Sisterhood in Ghana | Review of Peace Adzo Medie’s ‘Nightbloom’, shortlisted for the Women’s Prize for Fiction 2024
The Hindu
Nightbloom by scholar and writer Peace Adzo Medie is an intergenerational family saga in Ghana that shines a light on sisterhood and societal expectations. It has been shortlisted for the Women’s Prize for Fiction 2024
Peace Adzo Medie is a scholar and a writer out of Ghana who has pounded the lives of two cousin sisters of a joint family and served them up like fufu, the spongy cassava or plantain ball that is a West African staple. Just as fufu has bounced into the plates of health-obsessed netizens, Medie’s intergenerational family saga nestled in the crook of the fabled gold coast of Western Africa has thrust Ghana into the literary limelight.
Medie has traversed many time zones in her own life. While she was born in Liberia, her fictional world is set firmly in Ghana. After her initial schooling in Ho, a town in the interior of Ghana, her family moved to Accra, the capital. She obtained a Ph.D in public and international affairs from the University of Pittsburgh, and is currently an Associate Professor of gender politics at the University of Bristol.
In her latest novel Nightbloom, shortlisted for the Women’s Prize for Fiction 2024, Medie has a somewhat bipolar vision in creating parallel lives for her characters, Akorfa and Selasi. They are cousins born on the same day in 1985, one in the rural city of Ho, the other in the capital of Accra. She draws the reader so smoothly into the life of Akorfa, the only child of her upwardly mobile parents, that we get seduced into seeing Selasi as the poor cousin. Selasi is orphaned by the death of her once-vibrantly-alive mother who passed away giving birth to her brother, and is later abandoned by her father.
While the first plays with Barbie dolls, the other has to make do with a plastic molded doll from the local market. In anglicised terms, Akorfa is the one born with a silver spoon, Selasi, the wooden one. Perhaps you need a wooden spoon to stir the fufu, for Selasi does become a hugely successful restaurant owner later in life, with a good husband and two children of her own. In spite of these disadvantages, the girls love each other. Akorfa repeatedly tells us how much she longs for Selasi’s company whenever she’s invited for night-spends and later on to when they are together at their convent-run boarding school. Akorfa’s fashionable mother Lucy is the one who insists on Selasi being there. Later, we discover that she has her own reasons for inviting Selasi to be shadow sister to Akorfa.

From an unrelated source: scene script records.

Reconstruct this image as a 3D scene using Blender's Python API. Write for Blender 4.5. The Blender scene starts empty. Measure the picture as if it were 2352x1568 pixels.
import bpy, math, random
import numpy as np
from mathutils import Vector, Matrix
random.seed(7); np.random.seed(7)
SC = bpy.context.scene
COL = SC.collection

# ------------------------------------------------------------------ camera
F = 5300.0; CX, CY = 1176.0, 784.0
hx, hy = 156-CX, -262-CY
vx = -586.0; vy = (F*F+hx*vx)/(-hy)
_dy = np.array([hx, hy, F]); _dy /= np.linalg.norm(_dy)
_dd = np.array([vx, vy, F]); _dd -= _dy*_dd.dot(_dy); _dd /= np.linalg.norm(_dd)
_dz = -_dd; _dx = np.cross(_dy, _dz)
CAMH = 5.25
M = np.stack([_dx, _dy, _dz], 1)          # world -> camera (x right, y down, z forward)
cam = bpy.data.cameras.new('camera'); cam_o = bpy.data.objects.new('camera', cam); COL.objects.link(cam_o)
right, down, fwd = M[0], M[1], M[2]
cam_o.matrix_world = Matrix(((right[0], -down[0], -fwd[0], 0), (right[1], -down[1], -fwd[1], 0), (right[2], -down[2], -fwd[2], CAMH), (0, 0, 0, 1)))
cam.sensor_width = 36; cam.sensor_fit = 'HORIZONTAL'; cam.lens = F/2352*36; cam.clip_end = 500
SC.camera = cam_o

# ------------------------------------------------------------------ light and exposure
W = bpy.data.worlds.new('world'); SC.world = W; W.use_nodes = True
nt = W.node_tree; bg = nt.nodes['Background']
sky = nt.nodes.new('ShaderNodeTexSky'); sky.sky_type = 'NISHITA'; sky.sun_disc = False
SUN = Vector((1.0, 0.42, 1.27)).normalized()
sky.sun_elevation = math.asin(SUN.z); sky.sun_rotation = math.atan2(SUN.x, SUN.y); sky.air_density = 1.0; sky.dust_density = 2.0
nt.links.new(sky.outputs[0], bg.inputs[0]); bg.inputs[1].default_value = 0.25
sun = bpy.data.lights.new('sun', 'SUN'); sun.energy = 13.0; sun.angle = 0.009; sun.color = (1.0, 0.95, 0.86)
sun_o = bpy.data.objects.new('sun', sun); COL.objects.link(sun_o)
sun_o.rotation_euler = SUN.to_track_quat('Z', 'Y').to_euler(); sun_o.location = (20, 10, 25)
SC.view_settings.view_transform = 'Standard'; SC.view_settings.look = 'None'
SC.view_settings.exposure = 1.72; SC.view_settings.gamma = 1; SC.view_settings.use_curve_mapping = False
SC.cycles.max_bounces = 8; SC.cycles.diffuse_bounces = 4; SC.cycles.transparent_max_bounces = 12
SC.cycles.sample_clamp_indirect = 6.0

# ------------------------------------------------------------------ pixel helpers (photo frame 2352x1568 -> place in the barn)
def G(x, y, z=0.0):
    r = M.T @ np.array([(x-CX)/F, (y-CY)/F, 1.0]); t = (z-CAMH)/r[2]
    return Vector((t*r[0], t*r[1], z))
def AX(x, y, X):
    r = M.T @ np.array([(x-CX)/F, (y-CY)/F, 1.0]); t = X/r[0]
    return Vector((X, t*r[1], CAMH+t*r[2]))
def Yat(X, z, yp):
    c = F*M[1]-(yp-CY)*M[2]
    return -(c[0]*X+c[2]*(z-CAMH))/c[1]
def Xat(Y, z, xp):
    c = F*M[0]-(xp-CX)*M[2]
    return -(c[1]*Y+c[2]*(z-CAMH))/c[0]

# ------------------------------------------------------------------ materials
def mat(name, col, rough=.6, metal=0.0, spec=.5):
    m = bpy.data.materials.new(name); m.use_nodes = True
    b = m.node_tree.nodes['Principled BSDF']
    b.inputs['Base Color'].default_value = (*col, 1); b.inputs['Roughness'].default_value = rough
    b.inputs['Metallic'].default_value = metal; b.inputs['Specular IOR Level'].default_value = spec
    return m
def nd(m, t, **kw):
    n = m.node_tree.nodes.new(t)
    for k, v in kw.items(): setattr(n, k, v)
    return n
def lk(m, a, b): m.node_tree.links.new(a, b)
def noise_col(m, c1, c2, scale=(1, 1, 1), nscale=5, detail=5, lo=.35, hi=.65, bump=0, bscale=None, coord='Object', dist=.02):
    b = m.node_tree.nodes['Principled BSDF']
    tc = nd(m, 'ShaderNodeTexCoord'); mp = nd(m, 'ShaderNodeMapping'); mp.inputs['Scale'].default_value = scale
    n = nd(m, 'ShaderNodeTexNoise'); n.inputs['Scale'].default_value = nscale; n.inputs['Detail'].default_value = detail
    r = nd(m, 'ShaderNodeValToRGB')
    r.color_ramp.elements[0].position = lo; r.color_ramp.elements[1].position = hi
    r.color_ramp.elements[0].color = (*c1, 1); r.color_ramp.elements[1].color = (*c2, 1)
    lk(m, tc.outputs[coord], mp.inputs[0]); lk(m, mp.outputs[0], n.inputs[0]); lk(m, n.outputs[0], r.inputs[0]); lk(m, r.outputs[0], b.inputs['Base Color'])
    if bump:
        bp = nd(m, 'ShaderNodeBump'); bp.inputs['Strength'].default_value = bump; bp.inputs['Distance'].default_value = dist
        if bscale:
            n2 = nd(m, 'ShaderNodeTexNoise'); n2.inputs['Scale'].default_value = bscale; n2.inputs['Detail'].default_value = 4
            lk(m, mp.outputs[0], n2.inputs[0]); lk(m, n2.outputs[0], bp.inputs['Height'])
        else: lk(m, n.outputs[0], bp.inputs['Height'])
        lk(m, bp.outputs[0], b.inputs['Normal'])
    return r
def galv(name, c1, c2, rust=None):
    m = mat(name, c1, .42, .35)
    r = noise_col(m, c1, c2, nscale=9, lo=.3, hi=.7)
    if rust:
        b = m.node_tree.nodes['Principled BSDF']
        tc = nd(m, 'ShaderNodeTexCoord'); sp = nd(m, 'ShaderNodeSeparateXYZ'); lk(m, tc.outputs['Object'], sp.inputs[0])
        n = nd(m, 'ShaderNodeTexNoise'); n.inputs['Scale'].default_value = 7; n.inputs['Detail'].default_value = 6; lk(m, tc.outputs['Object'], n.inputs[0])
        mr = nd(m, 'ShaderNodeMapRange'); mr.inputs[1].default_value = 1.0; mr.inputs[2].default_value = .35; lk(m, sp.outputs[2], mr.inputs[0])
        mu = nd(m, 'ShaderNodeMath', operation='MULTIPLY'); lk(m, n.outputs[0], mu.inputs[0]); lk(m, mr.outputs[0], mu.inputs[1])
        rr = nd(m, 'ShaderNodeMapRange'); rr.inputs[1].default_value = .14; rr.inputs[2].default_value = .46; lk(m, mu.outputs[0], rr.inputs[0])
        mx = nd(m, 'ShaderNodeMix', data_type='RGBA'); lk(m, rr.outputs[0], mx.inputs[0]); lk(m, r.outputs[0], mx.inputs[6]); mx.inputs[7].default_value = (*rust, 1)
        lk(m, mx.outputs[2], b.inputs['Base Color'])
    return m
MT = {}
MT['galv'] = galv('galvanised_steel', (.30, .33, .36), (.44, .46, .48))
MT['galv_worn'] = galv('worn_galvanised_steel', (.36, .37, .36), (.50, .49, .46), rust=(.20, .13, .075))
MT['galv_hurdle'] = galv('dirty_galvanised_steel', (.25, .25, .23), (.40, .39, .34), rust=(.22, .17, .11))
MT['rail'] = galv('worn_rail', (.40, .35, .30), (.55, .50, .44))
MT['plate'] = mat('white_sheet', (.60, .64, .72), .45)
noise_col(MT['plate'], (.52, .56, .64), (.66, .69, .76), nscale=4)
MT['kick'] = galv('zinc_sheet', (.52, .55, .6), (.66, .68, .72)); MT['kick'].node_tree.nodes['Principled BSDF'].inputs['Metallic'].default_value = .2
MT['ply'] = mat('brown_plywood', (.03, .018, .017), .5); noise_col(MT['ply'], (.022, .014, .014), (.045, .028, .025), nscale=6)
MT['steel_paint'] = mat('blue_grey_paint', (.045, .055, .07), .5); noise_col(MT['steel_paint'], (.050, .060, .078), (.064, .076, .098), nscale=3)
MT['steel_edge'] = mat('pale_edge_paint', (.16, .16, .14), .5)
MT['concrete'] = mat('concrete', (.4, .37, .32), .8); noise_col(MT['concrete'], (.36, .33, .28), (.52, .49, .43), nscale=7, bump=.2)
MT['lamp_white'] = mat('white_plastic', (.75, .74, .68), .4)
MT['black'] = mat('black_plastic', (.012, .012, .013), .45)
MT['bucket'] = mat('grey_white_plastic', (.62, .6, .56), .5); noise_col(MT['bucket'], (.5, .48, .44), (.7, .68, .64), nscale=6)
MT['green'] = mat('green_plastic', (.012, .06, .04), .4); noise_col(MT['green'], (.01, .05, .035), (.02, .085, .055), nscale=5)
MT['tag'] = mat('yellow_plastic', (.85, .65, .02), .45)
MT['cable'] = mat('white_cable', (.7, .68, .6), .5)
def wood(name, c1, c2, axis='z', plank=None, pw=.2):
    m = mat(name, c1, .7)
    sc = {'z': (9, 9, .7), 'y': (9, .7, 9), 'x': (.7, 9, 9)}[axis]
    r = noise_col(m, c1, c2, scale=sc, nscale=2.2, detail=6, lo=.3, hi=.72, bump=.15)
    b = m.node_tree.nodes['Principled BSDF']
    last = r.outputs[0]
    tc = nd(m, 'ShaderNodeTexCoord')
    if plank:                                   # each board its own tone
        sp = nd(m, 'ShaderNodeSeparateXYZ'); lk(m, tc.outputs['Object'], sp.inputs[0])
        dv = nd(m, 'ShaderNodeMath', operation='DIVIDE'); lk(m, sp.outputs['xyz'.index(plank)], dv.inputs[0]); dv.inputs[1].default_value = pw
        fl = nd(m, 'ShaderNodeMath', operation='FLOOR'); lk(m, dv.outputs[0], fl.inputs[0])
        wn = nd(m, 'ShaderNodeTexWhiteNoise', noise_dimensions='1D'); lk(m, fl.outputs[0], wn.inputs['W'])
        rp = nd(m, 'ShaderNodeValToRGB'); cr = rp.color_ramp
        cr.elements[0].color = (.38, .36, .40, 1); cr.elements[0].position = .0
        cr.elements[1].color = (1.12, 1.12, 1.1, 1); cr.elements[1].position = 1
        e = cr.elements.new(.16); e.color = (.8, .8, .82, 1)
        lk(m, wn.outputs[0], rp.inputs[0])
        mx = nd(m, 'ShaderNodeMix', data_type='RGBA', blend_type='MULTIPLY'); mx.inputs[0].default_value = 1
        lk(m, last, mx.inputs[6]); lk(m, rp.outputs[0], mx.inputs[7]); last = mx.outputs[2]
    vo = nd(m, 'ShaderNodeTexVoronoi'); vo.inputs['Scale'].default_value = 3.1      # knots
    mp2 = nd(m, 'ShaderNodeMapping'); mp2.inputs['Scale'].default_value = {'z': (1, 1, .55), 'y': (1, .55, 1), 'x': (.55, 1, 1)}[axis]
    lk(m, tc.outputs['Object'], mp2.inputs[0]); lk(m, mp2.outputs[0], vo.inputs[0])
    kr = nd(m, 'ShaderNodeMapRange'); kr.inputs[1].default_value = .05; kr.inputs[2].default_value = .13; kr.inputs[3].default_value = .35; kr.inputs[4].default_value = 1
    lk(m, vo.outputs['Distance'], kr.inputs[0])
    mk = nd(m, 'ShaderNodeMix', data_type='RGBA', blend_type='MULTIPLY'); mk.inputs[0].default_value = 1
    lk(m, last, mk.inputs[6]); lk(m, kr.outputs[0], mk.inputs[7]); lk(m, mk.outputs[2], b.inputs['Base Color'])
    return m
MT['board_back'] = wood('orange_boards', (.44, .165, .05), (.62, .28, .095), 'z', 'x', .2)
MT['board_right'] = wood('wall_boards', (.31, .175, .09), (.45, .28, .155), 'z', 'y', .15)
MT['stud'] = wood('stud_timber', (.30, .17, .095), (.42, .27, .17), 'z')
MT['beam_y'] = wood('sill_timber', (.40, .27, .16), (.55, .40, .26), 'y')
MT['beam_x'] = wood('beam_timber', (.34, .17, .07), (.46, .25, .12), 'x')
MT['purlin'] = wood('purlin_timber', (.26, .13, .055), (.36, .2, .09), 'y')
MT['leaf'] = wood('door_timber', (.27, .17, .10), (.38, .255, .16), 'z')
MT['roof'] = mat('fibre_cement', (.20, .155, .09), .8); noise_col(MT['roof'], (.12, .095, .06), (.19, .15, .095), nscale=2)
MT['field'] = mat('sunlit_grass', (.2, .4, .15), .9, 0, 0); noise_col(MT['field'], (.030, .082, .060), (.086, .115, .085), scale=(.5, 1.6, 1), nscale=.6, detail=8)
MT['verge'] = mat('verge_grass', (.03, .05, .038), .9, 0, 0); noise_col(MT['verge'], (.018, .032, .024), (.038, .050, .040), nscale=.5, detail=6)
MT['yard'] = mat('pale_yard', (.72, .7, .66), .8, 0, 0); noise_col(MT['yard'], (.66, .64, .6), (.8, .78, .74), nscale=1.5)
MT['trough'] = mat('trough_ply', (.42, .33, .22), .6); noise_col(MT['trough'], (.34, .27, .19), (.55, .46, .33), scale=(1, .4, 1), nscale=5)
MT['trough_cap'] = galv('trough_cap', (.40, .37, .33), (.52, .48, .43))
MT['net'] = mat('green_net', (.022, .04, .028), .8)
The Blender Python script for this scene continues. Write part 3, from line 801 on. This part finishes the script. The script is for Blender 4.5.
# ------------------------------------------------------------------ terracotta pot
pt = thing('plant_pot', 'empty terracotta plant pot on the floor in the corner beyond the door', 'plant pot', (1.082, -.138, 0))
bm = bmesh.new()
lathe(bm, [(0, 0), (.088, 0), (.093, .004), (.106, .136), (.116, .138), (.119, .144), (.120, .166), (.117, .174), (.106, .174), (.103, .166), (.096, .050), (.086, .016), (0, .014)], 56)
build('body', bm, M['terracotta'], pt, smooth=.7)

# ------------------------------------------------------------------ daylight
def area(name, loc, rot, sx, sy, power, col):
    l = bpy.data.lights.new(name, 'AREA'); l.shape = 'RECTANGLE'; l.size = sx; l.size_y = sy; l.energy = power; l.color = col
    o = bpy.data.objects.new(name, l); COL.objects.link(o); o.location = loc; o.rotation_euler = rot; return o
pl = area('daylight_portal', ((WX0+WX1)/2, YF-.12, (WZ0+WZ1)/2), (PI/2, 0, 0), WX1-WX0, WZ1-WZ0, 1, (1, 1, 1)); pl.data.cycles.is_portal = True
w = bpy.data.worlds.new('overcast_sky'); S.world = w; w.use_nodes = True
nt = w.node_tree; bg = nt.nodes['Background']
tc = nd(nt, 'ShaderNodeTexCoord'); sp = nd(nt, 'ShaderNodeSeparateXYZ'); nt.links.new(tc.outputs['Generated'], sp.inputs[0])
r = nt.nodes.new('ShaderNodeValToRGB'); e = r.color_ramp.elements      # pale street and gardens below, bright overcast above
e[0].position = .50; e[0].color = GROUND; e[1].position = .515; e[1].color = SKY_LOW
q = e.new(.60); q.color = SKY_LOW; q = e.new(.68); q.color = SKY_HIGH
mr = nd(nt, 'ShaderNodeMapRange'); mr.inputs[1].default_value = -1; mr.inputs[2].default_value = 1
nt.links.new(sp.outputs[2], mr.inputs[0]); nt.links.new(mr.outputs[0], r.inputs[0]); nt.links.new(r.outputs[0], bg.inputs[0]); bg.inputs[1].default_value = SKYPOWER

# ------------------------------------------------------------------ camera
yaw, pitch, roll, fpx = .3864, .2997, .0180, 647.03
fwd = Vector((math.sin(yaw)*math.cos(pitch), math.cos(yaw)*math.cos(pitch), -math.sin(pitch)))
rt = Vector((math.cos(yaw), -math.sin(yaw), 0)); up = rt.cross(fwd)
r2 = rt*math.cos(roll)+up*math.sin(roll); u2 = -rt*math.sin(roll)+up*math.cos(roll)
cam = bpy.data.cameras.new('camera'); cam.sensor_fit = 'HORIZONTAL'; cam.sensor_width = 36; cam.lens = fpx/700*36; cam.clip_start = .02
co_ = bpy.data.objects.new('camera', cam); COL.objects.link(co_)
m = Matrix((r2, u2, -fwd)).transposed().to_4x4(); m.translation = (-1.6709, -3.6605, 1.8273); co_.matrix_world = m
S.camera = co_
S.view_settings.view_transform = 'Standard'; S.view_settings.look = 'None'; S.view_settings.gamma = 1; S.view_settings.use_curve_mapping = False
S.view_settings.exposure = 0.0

It’s only when we are halfway into the hugely successful life trajectory of Akorfa’s career, who races through school and boarding school to earn a seat in an American University, propelled by her mother’s dream that she should become a doctor, that the novel takes a sharp turn. Selasi upends the narrative in her own voice. Hers is a much more lyrical retelling that centres around the clan network that Lucy despised. After her mother died, Selasi was adopted by her paternal grandmother who nurtured her amidst her other offspring. The grandmother comes through as one of those matriarchs who weave together the strands of the family fabric, knots and all, into a shining web of memories.
The two parallel tracks converge as Medie’s gender-activist side reveals itself in a series of brutal episodes. Rape and its consequences within close family circles, even in the so-called liberated West, or more flagrantly in patriarchal societies where it is condoned or sanctified as a right of a privileged male, unite Akorfa and Selasi in a sisterhood of shame.
Medie refers only once to ‘Ubuntu’, the epigrammatic term that Nelson Mandela used to explain his philosophy of inclusiveness, or the oneness of humanity. “I am because of who we all are.”